▶ [WRITTEN PROBLEM] Return exactly the lines that run from the beginning through the line containing "COL = S.collection", both included, and no others.

▶ [GIVEN INFORMATION]
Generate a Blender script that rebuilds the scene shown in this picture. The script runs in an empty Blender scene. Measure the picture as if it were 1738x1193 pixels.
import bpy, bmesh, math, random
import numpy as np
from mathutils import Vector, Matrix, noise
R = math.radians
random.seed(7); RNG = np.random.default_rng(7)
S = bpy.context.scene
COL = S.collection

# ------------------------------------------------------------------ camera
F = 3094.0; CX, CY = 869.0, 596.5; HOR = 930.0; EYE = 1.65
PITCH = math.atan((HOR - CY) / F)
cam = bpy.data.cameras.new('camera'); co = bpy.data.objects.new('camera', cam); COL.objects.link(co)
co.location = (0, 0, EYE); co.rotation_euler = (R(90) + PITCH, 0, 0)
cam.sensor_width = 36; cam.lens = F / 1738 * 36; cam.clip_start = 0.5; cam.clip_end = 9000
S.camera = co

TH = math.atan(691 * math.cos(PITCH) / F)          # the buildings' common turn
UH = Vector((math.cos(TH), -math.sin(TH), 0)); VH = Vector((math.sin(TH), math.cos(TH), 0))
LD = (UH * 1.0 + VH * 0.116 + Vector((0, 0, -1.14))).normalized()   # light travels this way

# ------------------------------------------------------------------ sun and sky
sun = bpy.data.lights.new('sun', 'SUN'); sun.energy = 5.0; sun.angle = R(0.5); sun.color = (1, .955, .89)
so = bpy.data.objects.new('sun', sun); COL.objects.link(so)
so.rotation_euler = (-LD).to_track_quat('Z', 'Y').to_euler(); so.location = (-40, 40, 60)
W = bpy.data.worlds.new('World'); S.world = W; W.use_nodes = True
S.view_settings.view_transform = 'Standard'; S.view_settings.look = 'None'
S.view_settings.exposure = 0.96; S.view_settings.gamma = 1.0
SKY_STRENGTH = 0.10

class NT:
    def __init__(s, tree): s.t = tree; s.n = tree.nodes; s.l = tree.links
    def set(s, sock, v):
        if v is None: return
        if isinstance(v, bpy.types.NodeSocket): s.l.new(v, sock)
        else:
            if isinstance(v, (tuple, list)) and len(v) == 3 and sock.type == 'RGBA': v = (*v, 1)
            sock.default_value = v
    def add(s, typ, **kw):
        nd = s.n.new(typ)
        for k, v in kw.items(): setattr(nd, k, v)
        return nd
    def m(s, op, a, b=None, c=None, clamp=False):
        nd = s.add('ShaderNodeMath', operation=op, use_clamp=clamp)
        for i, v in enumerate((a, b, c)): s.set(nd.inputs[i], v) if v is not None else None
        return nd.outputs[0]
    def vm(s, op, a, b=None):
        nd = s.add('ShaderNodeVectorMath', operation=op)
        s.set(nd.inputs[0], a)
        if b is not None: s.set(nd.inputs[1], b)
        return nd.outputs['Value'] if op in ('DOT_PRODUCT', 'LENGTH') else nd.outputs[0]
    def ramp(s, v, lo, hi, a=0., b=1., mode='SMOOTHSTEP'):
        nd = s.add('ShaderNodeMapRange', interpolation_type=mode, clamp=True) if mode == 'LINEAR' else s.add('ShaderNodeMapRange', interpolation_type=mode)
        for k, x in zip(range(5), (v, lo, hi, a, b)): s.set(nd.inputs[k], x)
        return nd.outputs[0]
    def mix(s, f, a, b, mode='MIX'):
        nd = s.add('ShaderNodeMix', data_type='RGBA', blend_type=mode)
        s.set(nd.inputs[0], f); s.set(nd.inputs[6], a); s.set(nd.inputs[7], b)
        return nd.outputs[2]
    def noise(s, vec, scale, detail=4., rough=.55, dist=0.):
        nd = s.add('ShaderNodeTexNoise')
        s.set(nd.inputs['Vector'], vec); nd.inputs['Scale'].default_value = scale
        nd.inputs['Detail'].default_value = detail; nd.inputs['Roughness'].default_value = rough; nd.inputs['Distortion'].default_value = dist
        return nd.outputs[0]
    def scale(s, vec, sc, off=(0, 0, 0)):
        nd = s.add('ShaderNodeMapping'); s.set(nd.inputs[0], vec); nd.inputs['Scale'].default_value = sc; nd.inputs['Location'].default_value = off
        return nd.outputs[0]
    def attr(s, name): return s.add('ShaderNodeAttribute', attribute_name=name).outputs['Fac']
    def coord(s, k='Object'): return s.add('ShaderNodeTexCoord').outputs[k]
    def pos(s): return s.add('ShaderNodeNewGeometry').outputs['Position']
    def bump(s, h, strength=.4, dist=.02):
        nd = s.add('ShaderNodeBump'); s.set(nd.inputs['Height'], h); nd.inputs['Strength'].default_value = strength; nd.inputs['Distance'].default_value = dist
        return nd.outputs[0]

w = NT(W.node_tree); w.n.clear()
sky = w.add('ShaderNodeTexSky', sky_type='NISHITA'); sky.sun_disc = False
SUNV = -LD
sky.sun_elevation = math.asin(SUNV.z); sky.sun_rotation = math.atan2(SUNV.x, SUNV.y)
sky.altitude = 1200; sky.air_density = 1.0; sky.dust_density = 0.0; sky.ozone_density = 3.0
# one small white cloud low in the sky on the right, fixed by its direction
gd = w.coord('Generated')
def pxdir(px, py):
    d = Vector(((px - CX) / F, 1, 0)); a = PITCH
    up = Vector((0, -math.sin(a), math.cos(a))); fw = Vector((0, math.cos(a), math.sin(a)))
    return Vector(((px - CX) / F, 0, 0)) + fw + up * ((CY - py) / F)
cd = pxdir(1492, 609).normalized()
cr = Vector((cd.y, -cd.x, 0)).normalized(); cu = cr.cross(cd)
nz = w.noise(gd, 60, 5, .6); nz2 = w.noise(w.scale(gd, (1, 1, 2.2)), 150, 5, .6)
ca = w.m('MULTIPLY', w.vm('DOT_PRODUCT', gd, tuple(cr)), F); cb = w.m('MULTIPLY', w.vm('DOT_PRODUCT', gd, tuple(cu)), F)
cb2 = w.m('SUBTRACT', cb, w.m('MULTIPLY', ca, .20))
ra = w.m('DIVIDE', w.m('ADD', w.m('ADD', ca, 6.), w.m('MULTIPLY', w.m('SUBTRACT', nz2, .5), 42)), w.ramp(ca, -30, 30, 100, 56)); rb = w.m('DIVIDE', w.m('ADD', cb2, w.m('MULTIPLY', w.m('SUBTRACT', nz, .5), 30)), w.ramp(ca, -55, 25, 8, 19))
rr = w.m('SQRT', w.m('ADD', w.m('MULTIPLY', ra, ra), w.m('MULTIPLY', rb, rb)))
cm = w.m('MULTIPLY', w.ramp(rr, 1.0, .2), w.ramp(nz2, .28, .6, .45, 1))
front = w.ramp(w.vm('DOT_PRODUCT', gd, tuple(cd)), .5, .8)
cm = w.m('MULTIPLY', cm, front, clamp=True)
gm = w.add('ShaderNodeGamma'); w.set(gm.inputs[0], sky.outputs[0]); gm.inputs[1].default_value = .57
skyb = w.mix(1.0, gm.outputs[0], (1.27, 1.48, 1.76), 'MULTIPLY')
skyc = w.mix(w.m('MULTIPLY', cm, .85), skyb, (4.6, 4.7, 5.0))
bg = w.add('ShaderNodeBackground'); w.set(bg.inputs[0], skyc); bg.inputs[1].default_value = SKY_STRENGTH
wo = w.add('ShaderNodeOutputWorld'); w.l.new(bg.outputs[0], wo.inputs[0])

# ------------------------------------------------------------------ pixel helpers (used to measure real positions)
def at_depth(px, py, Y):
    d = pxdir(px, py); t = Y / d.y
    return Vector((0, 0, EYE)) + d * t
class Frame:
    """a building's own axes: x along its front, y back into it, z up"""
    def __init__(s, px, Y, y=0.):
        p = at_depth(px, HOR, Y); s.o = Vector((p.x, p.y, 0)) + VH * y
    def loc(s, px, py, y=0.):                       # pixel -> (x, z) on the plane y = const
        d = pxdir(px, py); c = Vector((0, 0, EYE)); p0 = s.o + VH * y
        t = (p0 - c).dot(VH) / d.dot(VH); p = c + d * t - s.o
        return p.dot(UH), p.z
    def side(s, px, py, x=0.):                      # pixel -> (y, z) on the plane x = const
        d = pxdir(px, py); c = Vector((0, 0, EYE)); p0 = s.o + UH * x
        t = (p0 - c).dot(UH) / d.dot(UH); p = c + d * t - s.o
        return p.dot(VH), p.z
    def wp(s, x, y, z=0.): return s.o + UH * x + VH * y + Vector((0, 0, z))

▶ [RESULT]
Generate a Blender script that rebuilds the scene shown in this picture. The script runs in an empty Blender scene. Measure the picture as if it were 1738x1193 pixels.
import bpy, bmesh, math, random
import numpy as np
from mathutils import Vector, Matrix, noise
R = math.radians
random.seed(7); RNG = np.random.default_rng(7)
S = bpy.context.scene
COL = S.collection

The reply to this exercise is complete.